▸ To be done:
Give back exactly the lines from the start of the listing to the line containing "def rgb(r, g, b): return", inclusive, and nothing beyond them.
################
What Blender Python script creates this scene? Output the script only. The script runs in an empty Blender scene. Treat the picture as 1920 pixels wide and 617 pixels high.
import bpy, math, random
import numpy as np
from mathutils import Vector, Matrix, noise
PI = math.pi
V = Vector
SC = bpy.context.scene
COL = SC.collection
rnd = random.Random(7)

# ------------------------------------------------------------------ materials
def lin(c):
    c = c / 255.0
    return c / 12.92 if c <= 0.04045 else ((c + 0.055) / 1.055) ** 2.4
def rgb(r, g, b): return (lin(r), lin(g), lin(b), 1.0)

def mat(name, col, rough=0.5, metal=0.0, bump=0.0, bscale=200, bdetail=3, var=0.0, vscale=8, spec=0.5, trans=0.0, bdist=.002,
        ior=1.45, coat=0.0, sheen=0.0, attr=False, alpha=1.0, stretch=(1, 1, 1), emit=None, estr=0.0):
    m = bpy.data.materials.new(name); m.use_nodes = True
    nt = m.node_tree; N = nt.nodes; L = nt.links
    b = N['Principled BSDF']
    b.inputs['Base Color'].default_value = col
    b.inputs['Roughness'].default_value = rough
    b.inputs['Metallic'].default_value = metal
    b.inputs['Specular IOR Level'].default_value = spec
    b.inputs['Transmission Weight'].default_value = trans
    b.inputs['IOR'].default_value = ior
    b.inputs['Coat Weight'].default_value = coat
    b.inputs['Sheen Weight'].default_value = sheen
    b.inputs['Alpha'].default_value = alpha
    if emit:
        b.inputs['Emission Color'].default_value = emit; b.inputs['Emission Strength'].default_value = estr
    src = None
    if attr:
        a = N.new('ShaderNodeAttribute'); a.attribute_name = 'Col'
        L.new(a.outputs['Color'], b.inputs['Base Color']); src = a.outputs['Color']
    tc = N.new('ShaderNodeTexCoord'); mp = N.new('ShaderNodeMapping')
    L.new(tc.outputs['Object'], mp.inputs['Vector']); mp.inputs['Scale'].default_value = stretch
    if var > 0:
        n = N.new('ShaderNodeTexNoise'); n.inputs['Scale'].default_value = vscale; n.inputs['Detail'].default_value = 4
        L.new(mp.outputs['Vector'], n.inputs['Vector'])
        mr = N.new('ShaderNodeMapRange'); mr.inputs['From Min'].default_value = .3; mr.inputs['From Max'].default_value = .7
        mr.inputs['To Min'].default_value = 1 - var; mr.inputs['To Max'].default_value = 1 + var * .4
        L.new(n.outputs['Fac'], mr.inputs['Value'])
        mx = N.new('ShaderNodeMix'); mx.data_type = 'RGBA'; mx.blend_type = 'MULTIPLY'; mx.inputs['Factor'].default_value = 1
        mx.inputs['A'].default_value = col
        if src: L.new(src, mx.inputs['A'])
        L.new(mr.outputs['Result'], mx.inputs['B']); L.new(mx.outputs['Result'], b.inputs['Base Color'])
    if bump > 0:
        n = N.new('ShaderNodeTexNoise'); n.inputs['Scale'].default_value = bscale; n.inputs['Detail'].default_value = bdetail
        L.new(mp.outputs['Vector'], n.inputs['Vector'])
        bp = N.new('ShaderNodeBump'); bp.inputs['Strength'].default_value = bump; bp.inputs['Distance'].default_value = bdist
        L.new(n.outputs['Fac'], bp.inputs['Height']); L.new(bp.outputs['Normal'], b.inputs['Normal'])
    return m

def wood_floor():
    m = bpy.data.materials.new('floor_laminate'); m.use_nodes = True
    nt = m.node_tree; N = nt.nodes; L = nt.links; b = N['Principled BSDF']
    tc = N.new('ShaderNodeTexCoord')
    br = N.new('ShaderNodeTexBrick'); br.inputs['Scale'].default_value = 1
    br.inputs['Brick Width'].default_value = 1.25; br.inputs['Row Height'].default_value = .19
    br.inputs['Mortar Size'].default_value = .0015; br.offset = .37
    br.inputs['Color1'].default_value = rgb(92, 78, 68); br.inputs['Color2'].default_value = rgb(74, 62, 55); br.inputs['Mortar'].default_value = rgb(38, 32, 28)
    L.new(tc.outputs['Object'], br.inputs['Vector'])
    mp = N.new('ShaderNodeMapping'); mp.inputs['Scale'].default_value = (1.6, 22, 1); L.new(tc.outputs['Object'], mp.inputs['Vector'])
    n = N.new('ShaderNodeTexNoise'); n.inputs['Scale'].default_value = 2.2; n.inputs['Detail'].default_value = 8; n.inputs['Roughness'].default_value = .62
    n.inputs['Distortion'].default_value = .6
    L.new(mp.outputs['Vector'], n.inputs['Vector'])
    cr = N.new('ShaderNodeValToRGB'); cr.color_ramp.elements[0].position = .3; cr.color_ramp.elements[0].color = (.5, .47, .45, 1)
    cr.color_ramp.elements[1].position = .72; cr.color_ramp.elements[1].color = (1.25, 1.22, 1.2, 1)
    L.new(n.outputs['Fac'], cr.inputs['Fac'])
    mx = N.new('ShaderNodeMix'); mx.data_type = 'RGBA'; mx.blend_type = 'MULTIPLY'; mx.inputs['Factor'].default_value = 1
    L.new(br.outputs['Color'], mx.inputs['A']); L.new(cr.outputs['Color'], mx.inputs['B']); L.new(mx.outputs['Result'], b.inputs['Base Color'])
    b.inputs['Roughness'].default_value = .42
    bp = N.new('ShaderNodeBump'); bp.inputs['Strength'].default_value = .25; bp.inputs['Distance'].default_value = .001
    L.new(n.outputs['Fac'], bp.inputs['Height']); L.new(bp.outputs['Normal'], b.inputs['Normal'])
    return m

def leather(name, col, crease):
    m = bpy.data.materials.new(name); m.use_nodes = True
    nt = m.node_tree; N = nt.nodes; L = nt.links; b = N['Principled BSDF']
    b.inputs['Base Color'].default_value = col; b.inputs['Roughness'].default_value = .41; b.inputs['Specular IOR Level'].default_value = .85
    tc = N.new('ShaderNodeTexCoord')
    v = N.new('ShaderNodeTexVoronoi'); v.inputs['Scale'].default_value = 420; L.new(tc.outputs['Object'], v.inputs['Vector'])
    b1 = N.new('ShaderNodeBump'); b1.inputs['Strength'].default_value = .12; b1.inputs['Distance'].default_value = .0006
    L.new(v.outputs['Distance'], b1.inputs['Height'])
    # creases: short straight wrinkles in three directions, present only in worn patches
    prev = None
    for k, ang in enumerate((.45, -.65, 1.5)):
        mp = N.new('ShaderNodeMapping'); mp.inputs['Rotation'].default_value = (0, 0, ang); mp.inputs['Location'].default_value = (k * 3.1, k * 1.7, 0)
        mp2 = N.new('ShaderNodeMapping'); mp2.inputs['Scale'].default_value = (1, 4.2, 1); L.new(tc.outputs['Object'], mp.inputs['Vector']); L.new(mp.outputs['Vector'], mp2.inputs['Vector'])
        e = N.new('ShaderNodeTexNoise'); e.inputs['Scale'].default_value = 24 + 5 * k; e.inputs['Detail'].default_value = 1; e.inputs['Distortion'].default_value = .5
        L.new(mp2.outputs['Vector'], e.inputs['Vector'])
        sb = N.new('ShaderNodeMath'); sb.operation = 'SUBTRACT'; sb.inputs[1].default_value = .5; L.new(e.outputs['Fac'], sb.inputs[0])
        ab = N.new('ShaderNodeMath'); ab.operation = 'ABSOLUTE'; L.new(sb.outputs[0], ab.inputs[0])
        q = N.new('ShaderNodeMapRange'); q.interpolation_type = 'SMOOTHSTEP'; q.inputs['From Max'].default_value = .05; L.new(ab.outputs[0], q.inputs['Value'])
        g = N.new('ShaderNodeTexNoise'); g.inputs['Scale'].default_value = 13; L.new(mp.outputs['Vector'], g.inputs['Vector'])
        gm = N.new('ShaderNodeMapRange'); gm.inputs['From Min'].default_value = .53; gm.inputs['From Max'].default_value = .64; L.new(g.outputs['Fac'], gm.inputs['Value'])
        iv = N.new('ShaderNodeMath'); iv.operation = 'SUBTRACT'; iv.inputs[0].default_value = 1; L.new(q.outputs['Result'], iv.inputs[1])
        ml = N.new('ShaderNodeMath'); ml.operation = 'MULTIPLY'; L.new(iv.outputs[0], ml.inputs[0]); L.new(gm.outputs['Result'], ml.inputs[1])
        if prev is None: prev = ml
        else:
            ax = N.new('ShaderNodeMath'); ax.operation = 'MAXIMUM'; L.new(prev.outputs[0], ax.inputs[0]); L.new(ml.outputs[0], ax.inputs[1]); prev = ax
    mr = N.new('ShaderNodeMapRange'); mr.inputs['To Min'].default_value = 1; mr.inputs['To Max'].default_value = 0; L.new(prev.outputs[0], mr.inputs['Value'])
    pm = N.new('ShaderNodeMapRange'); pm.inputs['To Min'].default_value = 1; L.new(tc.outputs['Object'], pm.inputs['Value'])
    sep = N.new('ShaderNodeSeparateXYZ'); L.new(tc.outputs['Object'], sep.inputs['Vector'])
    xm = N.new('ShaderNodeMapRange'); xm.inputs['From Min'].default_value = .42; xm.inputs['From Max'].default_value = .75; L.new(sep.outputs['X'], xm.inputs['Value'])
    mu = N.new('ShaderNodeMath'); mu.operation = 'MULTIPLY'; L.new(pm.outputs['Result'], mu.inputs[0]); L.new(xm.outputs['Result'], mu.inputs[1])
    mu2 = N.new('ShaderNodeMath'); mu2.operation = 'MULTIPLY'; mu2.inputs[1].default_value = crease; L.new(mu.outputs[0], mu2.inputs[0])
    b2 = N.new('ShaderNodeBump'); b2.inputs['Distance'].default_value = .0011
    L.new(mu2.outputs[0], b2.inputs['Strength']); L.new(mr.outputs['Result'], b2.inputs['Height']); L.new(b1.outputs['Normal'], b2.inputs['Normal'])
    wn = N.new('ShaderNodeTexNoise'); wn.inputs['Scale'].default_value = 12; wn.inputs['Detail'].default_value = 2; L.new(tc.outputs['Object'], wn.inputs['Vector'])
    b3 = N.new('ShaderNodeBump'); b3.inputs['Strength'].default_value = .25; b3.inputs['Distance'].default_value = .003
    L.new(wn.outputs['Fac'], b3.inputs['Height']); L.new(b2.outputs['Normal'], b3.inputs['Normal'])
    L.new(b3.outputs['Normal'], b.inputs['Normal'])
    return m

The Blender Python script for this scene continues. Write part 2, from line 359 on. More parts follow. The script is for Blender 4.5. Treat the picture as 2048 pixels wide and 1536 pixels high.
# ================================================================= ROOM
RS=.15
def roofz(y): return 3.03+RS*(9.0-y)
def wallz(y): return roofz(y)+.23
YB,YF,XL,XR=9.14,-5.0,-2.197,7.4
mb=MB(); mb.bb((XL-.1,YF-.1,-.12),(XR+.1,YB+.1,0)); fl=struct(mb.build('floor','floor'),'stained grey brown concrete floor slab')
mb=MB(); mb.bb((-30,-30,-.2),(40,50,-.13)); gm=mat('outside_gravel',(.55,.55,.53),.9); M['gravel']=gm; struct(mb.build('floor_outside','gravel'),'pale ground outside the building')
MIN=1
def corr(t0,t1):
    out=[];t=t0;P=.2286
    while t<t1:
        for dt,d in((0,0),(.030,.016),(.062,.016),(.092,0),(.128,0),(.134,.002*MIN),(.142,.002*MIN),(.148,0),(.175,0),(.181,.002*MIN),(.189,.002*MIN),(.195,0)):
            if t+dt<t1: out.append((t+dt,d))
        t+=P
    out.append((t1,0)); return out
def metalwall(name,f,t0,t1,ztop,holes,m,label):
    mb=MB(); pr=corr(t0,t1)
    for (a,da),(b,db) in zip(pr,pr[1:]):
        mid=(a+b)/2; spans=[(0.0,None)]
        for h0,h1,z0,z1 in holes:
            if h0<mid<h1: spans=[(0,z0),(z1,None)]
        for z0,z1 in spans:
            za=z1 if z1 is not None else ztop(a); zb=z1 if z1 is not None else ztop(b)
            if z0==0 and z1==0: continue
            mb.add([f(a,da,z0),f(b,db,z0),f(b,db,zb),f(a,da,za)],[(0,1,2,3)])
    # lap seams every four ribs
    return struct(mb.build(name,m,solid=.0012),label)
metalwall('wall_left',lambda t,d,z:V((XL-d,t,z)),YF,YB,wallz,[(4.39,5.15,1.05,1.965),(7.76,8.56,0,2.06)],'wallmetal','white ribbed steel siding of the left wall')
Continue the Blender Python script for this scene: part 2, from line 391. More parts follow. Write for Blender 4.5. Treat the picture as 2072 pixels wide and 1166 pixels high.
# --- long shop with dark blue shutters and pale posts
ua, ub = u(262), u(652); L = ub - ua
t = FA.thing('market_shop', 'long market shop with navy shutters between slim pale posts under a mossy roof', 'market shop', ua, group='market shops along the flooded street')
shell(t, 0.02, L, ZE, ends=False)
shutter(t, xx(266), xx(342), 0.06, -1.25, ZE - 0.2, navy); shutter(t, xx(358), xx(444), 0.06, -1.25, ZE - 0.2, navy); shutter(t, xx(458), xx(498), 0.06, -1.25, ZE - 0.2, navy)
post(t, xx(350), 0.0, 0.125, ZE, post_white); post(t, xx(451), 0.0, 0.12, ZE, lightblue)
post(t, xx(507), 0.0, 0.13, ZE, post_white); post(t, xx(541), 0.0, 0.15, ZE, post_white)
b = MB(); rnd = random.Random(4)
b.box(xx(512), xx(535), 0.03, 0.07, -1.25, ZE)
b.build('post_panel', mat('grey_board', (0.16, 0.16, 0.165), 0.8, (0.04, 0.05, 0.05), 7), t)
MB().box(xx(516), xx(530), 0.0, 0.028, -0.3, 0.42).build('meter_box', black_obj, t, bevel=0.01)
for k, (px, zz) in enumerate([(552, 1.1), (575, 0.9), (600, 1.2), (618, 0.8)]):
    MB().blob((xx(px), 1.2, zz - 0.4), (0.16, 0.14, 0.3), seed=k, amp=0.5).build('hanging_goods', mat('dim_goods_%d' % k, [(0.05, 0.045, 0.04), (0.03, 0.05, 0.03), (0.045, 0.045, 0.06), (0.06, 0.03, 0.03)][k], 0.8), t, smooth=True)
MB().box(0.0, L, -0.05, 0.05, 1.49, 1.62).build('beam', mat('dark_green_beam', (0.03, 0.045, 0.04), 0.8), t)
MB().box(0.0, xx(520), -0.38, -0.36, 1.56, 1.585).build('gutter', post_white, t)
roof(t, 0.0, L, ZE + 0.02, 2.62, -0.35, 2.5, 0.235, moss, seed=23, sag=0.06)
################
▸ Response to the exercise:
What Blender Python script creates this scene? Output the script only. The script runs in an empty Blender scene. Treat the picture as 1920 pixels wide and 617 pixels high.
import bpy, math, random
import numpy as np
from mathutils import Vector, Matrix, noise
PI = math.pi
V = Vector
SC = bpy.context.scene
COL = SC.collection
rnd = random.Random(7)

# ------------------------------------------------------------------ materials
def lin(c):
    c = c / 255.0
    return c / 12.92 if c <= 0.04045 else ((c + 0.055) / 1.055) ** 2.4
def rgb(r, g, b): return (lin(r), lin(g), lin(b), 1.0)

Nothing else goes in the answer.